Les règles de la FIFA et de l’UEFA sur l’autorisation préalable des compétitions de football interclubs, telle que la Super Ligue, violent le droit de l’Union et sont contraires au droit de la concurrence et à la libre prestation de services, tranche la Cour de justice de l’Union européenne.
Les règles de la Fédération internationale de football association (FIFA) et de l’Union des associations européennes de football (UEFA) soumettant à leur autorisation préalable la création de tout projet de nouvelle compétition de football interclubs, telle que la Superleague, et interdisant aux clubs et aux joueurs de participer à celle-ci, sous peine de sanctions, sont illégales, estime la Cour dans un arrêt, rendu jeudi.
Les magistrats de la plus haute juridiction de l’UE expliquent en effet que les pouvoirs de la FIFA et de l’UEFA « ne sont encadrés par aucun critère assurant leur caractère transparent, objectif, non discriminatoire et proportionné » et que « les règles qui attribuent à la FIFA et à l’UEFA un contrôle exclusif sur l’exploitation commerciale des droits liés à ces compétitions sont de nature à restreindre la concurrence, compte tenu de l’importance de ces dernières pour les médias, les consommateurs et les téléspectateurs dans l’Union ».
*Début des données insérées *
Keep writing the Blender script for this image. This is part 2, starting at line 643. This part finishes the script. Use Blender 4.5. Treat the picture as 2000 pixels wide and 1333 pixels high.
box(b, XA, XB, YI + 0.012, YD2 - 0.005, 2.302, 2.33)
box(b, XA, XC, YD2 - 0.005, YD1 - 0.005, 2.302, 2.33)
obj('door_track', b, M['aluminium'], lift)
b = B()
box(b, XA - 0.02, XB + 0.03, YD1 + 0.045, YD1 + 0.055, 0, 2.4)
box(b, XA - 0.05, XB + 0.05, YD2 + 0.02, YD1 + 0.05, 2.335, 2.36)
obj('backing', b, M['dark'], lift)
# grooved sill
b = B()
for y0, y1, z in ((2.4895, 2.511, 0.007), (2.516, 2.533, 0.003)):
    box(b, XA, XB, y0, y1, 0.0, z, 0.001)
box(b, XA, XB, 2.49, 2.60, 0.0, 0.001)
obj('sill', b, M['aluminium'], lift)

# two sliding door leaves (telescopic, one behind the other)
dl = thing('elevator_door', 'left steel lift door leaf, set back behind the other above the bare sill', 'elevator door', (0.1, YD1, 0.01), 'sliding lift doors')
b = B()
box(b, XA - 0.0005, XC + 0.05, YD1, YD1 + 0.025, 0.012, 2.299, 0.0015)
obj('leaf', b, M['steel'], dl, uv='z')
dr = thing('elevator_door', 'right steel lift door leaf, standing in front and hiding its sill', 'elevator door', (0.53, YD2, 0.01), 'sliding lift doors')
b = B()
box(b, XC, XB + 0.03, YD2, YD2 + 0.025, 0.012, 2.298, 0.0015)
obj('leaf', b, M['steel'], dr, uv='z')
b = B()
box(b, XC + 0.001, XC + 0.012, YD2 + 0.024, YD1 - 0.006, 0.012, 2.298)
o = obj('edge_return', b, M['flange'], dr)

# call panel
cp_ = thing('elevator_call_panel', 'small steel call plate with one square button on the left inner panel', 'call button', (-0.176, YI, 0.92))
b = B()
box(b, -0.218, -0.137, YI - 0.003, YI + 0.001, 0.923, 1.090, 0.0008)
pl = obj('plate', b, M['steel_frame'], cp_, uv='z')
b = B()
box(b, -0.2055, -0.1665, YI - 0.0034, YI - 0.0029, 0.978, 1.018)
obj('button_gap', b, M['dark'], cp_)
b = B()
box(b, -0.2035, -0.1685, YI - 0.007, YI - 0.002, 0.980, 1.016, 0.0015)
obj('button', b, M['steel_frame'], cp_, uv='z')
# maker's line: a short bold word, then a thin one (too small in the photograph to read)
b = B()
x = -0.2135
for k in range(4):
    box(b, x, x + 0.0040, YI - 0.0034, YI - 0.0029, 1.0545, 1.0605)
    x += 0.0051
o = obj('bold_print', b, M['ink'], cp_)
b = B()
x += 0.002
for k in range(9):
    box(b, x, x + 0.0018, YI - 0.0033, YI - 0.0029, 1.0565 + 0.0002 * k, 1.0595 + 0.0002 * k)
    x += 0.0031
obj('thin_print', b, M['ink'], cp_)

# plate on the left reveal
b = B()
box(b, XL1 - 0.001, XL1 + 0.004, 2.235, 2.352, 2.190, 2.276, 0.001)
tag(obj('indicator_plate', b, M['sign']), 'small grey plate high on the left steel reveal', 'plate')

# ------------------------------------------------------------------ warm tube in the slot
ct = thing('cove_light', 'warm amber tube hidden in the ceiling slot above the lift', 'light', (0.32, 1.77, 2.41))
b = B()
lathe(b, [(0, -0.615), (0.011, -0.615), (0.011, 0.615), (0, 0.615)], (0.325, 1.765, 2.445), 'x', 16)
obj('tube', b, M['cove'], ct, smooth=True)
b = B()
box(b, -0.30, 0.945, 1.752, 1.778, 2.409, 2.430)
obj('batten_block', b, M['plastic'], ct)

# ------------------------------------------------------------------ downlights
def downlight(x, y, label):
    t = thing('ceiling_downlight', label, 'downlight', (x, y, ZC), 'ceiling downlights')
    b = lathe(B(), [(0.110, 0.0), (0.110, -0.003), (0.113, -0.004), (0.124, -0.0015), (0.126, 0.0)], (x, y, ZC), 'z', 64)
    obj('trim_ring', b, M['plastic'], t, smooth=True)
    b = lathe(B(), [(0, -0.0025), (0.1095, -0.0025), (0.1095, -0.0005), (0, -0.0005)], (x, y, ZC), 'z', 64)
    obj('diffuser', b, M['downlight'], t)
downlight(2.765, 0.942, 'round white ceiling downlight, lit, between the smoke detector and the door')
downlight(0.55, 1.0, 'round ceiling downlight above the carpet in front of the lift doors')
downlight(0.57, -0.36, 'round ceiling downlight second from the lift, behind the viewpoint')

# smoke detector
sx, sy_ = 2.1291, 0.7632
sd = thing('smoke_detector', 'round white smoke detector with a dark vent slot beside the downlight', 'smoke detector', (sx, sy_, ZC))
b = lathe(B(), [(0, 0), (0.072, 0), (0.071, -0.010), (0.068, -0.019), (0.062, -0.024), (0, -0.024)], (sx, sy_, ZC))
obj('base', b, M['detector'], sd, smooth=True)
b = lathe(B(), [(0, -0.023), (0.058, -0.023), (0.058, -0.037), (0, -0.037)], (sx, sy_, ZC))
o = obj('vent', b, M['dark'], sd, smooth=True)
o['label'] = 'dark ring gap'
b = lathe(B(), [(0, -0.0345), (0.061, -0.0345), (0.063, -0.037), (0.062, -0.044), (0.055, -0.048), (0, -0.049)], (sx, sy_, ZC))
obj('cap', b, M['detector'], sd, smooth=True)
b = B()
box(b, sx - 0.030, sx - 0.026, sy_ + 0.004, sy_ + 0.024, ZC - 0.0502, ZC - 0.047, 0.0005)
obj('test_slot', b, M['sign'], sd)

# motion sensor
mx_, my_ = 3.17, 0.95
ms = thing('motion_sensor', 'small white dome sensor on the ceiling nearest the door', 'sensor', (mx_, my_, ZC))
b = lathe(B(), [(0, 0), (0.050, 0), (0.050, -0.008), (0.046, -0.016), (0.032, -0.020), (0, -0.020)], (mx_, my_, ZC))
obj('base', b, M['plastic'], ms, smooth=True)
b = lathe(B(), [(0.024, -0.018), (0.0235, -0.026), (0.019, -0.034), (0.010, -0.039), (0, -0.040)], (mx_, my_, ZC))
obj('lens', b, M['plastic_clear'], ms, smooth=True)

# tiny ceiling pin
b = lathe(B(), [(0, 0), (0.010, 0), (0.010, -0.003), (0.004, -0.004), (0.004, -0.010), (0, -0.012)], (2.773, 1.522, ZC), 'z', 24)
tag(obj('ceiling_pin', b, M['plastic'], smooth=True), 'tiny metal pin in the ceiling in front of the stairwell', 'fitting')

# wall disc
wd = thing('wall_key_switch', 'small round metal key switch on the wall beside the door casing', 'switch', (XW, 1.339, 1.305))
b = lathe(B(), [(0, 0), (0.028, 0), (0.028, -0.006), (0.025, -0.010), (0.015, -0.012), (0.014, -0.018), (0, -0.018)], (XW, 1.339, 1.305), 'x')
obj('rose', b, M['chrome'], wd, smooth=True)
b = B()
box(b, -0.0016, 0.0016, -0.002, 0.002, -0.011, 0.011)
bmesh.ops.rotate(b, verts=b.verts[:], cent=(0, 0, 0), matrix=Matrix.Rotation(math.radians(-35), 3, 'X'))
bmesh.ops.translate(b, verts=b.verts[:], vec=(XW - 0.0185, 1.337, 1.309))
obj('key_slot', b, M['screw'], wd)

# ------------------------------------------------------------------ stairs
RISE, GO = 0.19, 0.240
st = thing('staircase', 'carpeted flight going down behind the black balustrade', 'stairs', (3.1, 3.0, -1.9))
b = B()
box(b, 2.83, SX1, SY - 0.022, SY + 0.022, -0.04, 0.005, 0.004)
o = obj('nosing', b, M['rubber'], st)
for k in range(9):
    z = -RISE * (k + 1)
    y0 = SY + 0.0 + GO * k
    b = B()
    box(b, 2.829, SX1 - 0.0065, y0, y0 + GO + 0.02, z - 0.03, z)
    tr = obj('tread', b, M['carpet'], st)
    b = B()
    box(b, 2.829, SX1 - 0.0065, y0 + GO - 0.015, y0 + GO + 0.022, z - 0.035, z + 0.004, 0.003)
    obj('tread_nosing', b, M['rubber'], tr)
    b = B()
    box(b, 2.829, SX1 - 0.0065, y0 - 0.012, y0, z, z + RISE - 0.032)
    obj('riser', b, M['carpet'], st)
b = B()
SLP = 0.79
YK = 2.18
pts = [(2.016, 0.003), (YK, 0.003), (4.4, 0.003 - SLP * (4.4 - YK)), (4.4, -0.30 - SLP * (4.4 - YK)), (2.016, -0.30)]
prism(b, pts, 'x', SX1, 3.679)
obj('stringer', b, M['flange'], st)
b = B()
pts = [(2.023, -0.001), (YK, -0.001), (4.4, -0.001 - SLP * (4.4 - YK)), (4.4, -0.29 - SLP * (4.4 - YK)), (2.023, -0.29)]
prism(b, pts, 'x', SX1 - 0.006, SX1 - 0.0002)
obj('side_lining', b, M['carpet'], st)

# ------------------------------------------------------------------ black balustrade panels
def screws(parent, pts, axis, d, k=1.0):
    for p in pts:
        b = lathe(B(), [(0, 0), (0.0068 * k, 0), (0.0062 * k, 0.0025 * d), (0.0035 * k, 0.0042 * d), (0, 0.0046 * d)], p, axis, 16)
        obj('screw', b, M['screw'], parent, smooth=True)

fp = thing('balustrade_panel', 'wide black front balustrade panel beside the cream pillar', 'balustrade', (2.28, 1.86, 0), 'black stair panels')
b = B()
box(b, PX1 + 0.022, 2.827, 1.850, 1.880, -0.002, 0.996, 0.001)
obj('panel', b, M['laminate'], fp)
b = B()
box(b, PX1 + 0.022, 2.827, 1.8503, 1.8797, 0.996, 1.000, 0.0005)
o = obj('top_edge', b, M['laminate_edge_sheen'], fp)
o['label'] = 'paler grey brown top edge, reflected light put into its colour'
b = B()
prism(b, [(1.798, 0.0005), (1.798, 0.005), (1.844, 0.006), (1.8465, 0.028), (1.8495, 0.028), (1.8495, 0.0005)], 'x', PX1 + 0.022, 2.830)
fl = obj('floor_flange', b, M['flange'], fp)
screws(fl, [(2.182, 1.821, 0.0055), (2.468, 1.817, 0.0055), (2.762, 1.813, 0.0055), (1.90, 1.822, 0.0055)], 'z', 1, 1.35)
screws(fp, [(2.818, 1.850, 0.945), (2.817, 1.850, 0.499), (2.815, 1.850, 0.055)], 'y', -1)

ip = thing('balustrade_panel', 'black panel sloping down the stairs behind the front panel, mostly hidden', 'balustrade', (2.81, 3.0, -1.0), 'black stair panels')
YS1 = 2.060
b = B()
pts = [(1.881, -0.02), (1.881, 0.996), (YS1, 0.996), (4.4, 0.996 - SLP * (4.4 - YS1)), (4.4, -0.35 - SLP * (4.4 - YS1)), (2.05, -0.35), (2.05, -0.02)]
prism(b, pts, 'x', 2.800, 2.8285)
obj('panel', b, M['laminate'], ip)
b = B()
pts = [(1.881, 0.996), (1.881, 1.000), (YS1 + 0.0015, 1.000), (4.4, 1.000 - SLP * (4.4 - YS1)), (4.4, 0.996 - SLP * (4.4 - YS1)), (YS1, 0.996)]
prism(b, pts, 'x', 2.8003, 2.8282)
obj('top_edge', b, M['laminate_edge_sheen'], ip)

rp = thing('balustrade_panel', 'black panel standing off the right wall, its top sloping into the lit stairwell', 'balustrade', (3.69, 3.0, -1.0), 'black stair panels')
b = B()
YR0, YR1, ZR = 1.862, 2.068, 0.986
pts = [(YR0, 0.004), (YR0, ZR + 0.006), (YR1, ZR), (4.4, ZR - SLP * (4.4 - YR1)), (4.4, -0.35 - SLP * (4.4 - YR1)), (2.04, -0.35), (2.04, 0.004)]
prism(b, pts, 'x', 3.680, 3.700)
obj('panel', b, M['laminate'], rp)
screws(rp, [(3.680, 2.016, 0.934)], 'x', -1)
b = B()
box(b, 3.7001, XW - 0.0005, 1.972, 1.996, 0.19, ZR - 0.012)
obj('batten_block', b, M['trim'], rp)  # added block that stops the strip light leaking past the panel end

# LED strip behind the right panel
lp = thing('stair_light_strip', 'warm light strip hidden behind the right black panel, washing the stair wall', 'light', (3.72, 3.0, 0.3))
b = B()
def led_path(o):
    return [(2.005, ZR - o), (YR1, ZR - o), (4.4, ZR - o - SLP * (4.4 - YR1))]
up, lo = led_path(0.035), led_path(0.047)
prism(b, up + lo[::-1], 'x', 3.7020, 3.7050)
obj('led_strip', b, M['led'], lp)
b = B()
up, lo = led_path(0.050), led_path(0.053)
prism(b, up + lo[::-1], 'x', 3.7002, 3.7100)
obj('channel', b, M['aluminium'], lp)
A l’origine de cette affaire, douze clubs européens de football ont souhaité mettre en place, par le biais de la société espagnole European Superleague Company, un projet de nouvelle compétition de football : la Super Ligue. La FIFA et l’UEFA se sont opposées à ce projet. La menace de sanctions aux clubs et aux joueurs qui décideraient d’y participer a été brandie. European Superleague Company a saisi le tribunal de commerce de Madrid d’une action contre la FIFA et l’UEFA, car elle estime que leurs règles sur l’autorisation des compétitions et sur l’exploitation des droits médias violent le droit de l’Union. Ayant des doutes à ce sujet au regard, notamment, du fait que la FIFA et l’UEFA se trouvent en situation de monopole sur ce marché, le tribunal espagnol a interrogé la Cour de justice de l’UE.
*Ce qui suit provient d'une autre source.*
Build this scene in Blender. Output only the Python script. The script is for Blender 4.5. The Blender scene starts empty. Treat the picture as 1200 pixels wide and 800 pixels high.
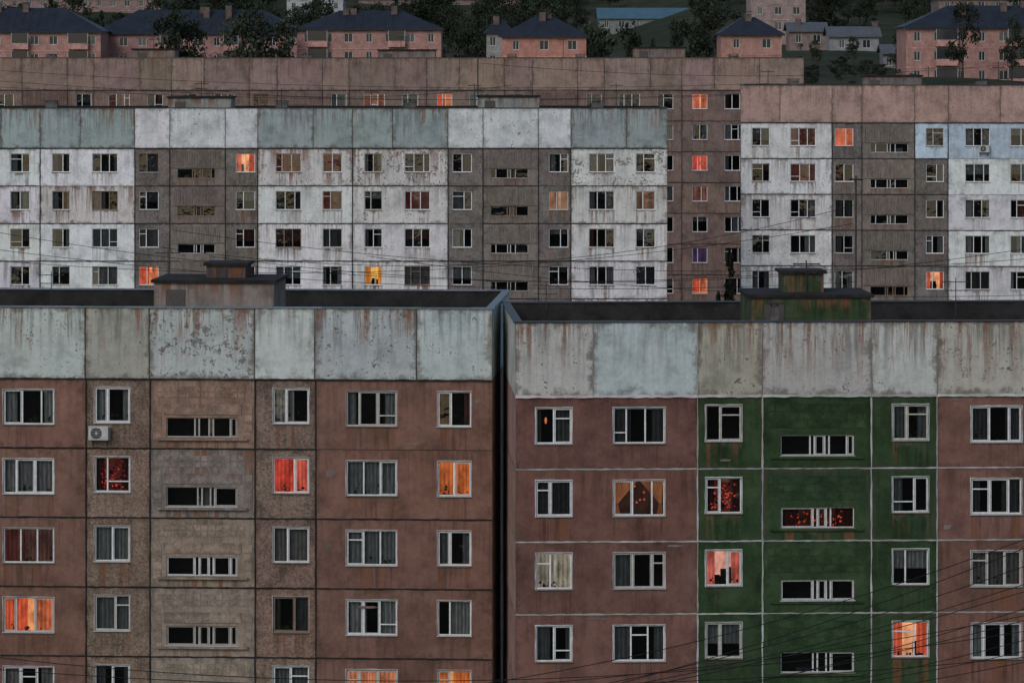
import bpy, math, random
from mathutils import Vector, Matrix
R=random.Random(7)
F=4365.0; ZC=38.0; HY=71.0
scene=bpy.context.scene
# ---------------------------------------------------------------- nodes
class NT:
    def __init__(s,name):
        s.m=bpy.data.materials.new(name); s.m.use_nodes=True
        s.t=s.m.node_tree; s.t.nodes.clear()
        s.out=s.t.nodes.new('ShaderNodeOutputMaterial')
    def n(s,typ,**k):
        x=s.t.nodes.new(typ)
        for a,b in k.items(): setattr(x,a,b)
        return x
    def set(s,inp,v):
        if hasattr(v,'is_output') : s.t.links.new(v,inp)
        else:
            if isinstance(v,(tuple,list)) and len(v)==3 and inp.type=='RGBA': v=(*v,1)
            inp.default_value=v
    def math(s,op,a,b=0.0,c=0.0,clamp=False):
        x=s.n('ShaderNodeMath',operation=op,use_clamp=clamp)
        s.set(x.inputs[0],a); s.set(x.inputs[1],b)
        return x.outputs[0]
    def mul(s,*a):
        r=a[0]
        for b in a[1:]: r=s.math('MULTIPLY',r,b)
        return r
    def mr(s,v,a,b,c,d,smooth=True):
        x=s.n('ShaderNodeMapRange',interpolation_type='SMOOTHSTEP' if smooth else 'LINEAR')
        s.set(x.inputs[0],v)
        for i,q in enumerate((a,b,c,d)): s.set(x.inputs[i+1],q)
        return x.outputs[0]
    def vm(s,op,a,b):
        x=s.n('ShaderNodeVectorMath',operation=op)
        s.set(x.inputs[0],a); s.set(x.inputs[1],b); return x.outputs[0]
    def noise(s,vec,scale,det=4,rough=.6):
        x=s.n('ShaderNodeTexNoise'); s.set(x.inputs['Vector'],vec)
        x.inputs['Scale'].default_value=scale; x.inputs['Detail'].default_value=det; x.inputs['Roughness'].default_value=rough
        return x.outputs[0]
    def mix(s,f,a,b,bt='MIX'):
        x=s.n('ShaderNodeMix',data_type='RGBA',blend_type=bt)
        s.set(x.inputs[0],f); s.set(x.inputs[6],a); s.set(x.inputs[7],b); return x.outputs[2]
    def scale(s,c,f):
        x=s.n('ShaderNodeVectorMath',operation='SCALE'); s.set(x.inputs[0],c); s.set(x.inputs[3],f); return x.outputs[0]
    def attr(s,nm):
        return s.n('ShaderNodeAttribute',attribute_name=nm)
    def bsdf(s,col,rough=.9,spec=.2,bump=None,bs=.3,bd=.02):
        b=s.n('ShaderNodeBsdfPrincipled'); s.set(b.inputs['Base Color'],col); s.set(b.inputs['Roughness'],rough)
        b.inputs['Specular IOR Level'].default_value=spec
        if bump is not None:
            k=s.n('ShaderNodeBump'); k.inputs['Strength'].default_value=bs; k.inputs['Distance'].default_value=bd
            s.t.links.new(bump,k.inputs['Height']); s.t.links.new(k.outputs[0],b.inputs['Normal'])
        s.t.links.new(b.outputs[0],s.out.inputs[0]); return b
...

Dans son arrêt d’aujourd’hui, la Cour constate que l’organisation des compétitions de football interclubs et l’exploitation des droits médias sont, à l’évidence, des activités économiques, et doivent donc respecter les règles de concurrence ainsi que les libertés de circulation, même si l’exercice économique du sport est caractérisé par certaines spécificités, comme l’existence d’associations dotées de pouvoirs de réglementation, de contrôle et de sanction. La Cour constate aussi que, parallèlement à ces pouvoirs, la FIFA et l’UEFA organisent elles-mêmes des compétitions de football.
Ensuite, la Cour juge que, lorsqu’une entreprise en position dominante a le pouvoir de déterminer les conditions dans lesquelles des entreprises potentiellement concurrentes peuvent entrer sur le marché, ce pouvoir doit, compte tenu du risque de conflit d’intérêts qu’il engendre, être assorti de critères propres à en assurer le caractère transparent, objectif, non discriminatoire et proportionné. Or, les pouvoirs de la FIFA et de l’UEFA ne sont encadrés par aucun critère de cette nature. La FIFA et l’UEFA se trouvent donc, selon elle, en situation d’abus de position dominante.
De même, leurs règles d’autorisation, de contrôle et de sanction doivent être qualifiées, compte tenu de leur caractère arbitraire, de restriction non justifiée à la libre prestation de services, relève-t-on.
Toutefois, la Cour estime qu’une compétition telle que le projet de Super Ligue ne doit pas pour autant être nécessairement autorisée. En effet, la Cour étant interrogée, de façon générale, sur les règles de la FIFA et de l’UEFA, elle ne prend pas position, dans son arrêt, sur ce projet spécifique.
De façon parallèle, la Cour relève que les règles de la FIFA et de l’UEFA relatives à l’exploitation des droits médias sont de nature à porter préjudice aux clubs européens de football, à l’ensemble des entreprises opérant sur les marchés des médias et, finalement, aux consommateurs et aux téléspectateurs, en les empêchant de profiter de compétitions nouvelles potentiellement innovantes ou intéressantes.
Il appartient toutefois, conclut la Cour de justice de Luxembourg, au tribunal de commerce de Madrid de vérifier si ces règles peuvent néanmoins bénéficier aux différents acteurs du football, par exemple, en assurant une redistribution solidaire des revenus générés par ces droits.